Husch Blackwell is encouraging associates to consider in-house roles with clients rather than only assume an uncertain path to partner.

The firm in June is starting a four-month training program called HB In-House. The goal is to give attorneys an inside view of clients and tools they need to transition to jobs in companies.

“We’ve got people who want to explore other options,” said Joe Glynias, Husch Blackwell’s chair. “We’ve got clients who really would like to be connected with people who are looking for a path into the in-house world.”

Law firms have long seen the benefits of staying connected with lawyers who don’t pan out as long-term partners. Kirkland & Ellis uses a network of more than 6,000 former employees it calls alumni to boost client connections and win business.

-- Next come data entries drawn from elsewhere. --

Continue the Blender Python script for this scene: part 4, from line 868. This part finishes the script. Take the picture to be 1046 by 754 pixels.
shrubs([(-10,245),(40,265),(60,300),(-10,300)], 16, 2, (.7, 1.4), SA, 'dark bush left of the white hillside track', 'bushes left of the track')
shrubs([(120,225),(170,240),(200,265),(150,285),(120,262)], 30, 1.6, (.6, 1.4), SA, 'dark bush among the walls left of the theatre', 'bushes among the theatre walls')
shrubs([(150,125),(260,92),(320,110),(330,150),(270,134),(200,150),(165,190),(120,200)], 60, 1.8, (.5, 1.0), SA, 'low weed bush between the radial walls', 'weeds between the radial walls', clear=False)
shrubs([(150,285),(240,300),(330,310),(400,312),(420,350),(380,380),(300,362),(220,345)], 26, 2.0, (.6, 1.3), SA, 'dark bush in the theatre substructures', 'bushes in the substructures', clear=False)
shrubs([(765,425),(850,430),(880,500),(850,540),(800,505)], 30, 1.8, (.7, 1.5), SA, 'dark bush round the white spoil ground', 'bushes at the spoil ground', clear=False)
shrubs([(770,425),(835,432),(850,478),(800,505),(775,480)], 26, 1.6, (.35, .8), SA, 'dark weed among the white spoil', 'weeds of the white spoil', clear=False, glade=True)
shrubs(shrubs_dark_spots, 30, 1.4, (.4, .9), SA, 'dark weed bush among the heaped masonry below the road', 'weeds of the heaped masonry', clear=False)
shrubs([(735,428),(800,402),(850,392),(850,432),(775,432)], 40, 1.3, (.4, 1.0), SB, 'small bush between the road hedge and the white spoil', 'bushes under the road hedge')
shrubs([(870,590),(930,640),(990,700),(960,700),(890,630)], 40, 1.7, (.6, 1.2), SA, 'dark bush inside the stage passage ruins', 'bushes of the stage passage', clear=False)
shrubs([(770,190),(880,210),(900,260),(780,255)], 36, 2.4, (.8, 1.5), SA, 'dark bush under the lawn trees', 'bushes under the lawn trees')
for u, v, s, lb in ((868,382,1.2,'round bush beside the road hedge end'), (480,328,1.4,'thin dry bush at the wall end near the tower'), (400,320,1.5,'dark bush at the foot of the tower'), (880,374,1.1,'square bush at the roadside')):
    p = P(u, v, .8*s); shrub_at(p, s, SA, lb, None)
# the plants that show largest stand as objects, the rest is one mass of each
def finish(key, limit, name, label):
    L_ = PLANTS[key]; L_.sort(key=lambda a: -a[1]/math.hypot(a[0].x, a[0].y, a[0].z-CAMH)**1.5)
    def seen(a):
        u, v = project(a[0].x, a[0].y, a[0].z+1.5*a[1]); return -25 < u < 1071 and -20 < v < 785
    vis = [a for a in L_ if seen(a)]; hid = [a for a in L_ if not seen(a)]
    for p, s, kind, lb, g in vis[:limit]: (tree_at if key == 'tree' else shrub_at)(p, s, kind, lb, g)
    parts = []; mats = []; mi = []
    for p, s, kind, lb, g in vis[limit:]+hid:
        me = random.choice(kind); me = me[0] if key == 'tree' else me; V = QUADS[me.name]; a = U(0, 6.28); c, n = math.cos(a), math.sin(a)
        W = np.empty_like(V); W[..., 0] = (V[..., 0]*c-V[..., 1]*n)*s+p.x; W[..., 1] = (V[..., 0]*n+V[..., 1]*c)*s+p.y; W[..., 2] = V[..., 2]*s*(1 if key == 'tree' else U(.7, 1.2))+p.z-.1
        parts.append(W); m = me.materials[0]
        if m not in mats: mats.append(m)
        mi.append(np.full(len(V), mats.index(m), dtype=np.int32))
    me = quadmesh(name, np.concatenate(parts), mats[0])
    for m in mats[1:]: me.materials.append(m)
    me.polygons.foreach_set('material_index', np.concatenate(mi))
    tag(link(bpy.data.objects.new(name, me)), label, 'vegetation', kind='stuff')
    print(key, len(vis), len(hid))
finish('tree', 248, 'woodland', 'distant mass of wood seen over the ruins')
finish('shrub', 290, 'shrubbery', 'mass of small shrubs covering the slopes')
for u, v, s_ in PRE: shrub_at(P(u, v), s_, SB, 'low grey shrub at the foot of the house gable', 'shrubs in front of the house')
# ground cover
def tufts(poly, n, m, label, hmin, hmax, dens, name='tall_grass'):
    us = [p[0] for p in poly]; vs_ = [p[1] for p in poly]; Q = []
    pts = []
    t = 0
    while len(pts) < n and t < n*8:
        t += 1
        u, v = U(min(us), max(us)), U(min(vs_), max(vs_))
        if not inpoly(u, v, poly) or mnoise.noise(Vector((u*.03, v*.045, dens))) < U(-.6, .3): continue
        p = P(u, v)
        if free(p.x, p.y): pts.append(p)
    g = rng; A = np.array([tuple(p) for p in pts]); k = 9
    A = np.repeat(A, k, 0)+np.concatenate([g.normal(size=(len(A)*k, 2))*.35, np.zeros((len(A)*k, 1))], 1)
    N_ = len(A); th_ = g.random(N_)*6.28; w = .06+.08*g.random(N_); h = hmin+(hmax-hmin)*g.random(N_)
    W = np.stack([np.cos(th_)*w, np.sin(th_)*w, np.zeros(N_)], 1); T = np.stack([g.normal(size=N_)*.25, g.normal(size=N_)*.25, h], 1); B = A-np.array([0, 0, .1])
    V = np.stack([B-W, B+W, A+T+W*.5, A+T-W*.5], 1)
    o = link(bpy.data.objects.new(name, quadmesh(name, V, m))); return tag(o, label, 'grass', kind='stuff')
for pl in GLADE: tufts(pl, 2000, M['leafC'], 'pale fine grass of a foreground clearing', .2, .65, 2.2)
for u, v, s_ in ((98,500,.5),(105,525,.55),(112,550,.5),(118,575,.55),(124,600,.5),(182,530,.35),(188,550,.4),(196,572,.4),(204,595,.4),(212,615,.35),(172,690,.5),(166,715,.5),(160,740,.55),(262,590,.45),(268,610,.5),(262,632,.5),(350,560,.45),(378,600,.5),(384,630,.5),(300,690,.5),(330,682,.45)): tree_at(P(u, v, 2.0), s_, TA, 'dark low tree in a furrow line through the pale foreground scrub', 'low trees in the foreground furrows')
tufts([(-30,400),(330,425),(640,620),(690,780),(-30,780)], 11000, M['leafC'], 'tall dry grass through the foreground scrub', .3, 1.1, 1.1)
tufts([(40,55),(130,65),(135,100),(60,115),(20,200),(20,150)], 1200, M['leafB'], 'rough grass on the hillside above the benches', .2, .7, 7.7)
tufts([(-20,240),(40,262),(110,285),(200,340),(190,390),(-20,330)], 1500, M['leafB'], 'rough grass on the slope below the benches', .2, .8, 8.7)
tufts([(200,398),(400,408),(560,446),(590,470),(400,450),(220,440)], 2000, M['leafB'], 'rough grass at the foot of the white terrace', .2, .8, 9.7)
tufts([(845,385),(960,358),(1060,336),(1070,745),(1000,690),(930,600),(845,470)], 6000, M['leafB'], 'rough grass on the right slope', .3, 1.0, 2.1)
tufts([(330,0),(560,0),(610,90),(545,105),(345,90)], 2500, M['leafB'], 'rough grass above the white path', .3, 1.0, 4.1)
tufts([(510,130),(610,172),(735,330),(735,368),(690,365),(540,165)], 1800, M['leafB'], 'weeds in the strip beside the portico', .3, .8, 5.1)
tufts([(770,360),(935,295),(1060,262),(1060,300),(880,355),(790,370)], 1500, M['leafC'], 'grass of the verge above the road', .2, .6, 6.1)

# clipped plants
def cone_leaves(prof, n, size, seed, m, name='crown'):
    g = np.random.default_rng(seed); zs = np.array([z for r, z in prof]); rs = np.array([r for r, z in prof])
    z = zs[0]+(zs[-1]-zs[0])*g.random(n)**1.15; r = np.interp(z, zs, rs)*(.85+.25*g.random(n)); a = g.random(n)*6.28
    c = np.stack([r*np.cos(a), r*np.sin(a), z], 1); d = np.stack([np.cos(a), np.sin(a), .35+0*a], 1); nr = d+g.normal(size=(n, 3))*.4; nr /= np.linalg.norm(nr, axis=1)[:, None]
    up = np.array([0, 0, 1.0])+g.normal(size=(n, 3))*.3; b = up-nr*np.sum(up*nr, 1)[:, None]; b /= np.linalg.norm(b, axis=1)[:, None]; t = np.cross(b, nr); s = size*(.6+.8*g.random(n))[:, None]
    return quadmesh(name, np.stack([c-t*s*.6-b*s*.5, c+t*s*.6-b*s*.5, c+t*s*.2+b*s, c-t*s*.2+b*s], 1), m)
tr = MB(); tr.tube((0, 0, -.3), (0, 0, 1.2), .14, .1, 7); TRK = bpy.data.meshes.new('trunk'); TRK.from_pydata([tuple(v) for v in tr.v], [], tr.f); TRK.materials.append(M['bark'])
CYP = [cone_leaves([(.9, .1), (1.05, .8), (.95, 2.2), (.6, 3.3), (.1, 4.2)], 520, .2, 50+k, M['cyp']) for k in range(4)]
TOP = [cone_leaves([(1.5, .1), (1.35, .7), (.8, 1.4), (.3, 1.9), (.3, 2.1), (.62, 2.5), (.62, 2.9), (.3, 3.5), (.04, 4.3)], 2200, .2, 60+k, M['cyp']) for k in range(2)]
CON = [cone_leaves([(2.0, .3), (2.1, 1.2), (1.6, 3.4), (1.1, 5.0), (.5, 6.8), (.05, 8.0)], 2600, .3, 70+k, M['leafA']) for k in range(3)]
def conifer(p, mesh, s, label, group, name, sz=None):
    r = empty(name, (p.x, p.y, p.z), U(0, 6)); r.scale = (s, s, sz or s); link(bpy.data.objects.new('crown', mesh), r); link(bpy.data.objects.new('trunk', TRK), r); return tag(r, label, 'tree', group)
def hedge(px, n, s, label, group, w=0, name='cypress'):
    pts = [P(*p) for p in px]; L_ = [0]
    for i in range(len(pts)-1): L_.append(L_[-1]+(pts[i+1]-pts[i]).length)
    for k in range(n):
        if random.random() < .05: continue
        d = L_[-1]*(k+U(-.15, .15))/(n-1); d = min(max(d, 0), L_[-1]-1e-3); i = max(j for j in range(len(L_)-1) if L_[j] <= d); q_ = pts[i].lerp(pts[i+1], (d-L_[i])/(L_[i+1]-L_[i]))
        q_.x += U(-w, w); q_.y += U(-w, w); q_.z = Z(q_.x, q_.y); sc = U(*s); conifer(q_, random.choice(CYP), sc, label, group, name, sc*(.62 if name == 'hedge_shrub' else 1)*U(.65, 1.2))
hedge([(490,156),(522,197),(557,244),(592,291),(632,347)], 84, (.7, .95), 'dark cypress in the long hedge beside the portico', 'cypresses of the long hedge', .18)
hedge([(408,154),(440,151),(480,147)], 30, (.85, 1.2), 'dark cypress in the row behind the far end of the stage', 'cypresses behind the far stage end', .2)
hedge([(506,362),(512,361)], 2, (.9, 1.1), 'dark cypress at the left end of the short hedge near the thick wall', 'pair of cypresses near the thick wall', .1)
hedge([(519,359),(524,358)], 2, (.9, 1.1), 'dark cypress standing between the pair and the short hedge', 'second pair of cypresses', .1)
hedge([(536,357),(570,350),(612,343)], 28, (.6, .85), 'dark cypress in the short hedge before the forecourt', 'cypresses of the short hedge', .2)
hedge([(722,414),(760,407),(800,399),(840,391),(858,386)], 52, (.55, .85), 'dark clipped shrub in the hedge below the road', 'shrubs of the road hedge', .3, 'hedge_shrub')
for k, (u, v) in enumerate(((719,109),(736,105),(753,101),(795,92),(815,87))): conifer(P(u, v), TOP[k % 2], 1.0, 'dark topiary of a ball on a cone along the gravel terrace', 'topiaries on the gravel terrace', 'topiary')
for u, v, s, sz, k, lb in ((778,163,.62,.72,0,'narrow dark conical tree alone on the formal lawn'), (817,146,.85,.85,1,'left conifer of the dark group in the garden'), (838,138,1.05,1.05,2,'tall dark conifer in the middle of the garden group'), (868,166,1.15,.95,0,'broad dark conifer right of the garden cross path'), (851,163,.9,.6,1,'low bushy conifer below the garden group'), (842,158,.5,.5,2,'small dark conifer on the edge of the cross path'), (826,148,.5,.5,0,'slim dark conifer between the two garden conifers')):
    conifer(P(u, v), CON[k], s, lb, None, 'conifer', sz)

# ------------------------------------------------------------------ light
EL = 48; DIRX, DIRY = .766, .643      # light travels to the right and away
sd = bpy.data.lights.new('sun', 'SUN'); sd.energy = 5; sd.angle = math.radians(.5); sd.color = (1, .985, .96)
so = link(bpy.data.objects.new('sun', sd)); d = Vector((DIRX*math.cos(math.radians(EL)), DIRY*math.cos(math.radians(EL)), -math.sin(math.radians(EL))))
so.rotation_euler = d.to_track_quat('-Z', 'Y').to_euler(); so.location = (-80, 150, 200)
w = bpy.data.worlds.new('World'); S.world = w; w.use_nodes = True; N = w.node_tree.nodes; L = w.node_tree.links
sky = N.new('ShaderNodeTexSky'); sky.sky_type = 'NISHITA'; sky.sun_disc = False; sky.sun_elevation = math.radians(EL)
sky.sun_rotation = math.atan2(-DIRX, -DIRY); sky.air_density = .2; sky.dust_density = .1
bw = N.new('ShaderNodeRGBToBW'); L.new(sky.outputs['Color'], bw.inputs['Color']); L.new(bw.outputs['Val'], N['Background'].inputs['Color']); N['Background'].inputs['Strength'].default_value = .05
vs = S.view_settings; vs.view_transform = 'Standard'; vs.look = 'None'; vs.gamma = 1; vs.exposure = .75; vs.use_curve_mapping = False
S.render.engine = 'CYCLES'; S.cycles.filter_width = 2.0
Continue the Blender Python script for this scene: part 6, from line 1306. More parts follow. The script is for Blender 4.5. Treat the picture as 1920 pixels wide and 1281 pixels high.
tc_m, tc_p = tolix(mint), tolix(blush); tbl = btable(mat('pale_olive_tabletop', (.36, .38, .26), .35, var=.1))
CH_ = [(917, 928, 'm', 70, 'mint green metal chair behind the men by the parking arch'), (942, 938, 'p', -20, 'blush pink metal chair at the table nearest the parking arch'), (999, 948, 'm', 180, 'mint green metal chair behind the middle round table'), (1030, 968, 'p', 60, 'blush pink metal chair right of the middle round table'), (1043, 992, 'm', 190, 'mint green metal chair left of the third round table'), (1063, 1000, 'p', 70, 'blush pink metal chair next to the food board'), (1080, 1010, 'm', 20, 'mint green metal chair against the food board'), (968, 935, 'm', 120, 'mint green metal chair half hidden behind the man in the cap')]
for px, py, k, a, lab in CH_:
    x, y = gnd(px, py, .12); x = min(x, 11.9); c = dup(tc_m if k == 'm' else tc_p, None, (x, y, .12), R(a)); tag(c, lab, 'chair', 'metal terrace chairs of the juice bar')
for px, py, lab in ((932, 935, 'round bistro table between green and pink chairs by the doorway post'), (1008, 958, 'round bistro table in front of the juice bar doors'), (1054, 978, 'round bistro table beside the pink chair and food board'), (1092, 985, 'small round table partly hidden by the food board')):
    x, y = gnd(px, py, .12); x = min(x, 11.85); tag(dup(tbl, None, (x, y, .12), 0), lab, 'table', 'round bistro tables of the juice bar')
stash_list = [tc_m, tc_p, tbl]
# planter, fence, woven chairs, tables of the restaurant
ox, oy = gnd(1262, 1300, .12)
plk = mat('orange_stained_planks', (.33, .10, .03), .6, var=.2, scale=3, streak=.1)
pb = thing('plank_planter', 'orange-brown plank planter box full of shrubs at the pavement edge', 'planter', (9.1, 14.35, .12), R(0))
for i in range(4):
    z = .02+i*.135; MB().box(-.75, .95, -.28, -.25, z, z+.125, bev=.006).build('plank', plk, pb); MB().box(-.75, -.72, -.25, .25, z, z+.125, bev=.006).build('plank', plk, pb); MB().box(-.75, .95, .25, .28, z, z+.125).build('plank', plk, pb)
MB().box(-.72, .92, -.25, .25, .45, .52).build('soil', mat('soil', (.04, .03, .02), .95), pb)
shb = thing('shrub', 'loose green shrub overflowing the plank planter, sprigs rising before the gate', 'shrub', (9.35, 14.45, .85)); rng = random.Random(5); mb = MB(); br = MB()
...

Husch Blackwell’s approach is unique because the firm is creating an internal training operation specifically designed to ease employee paths to their clients. Those paths are well worn at the firm, which ranks among the top in the US for sending attorneys to general counsel or chief legal officer roles, according to law firm intelligence company Firm Prospects.

The training will accelerate the pace of bringing firm lawyers onto company staffs, said Megan Belcher, a former Husch Blackwell partner who works for Omaha, Nebraska-based grains trader Scoular Co.

“If you acquired talent from this program, it would enable you as an in-house lawyer to move with such greater speed in getting that lawyer on-board,” said Belcher, Scoular’s chief legal and external affairs officer.

Program participants will learn the “very material nuances” between the practice of law at a firm and in-house, said Belcher, who will serve as a program faculty member.

HB In-House was several years in the making. Glynias and others at the firm worked with clients to develop and design the curriculum.

It will start with about 25 lawyers, according to the St. Louis-founded firm. After four months of training, lawyers can opt for a temporary assignment at a client’s operation, Glynias said.

He said he hopes to create a repository where clients can list jobs and pair participants with the openings. Clients have voiced interest in sending their new hires through the program, Glynias said.

One day, HB In-House may become a requirement for firm lawyers, he said.

“My hope is that our participants recognize this as part of our overall commitment to providing them with the exposure to and the skills to consider any position they might want, and then feel very confident when they’re making a decision either to pursue an in-house job or not.”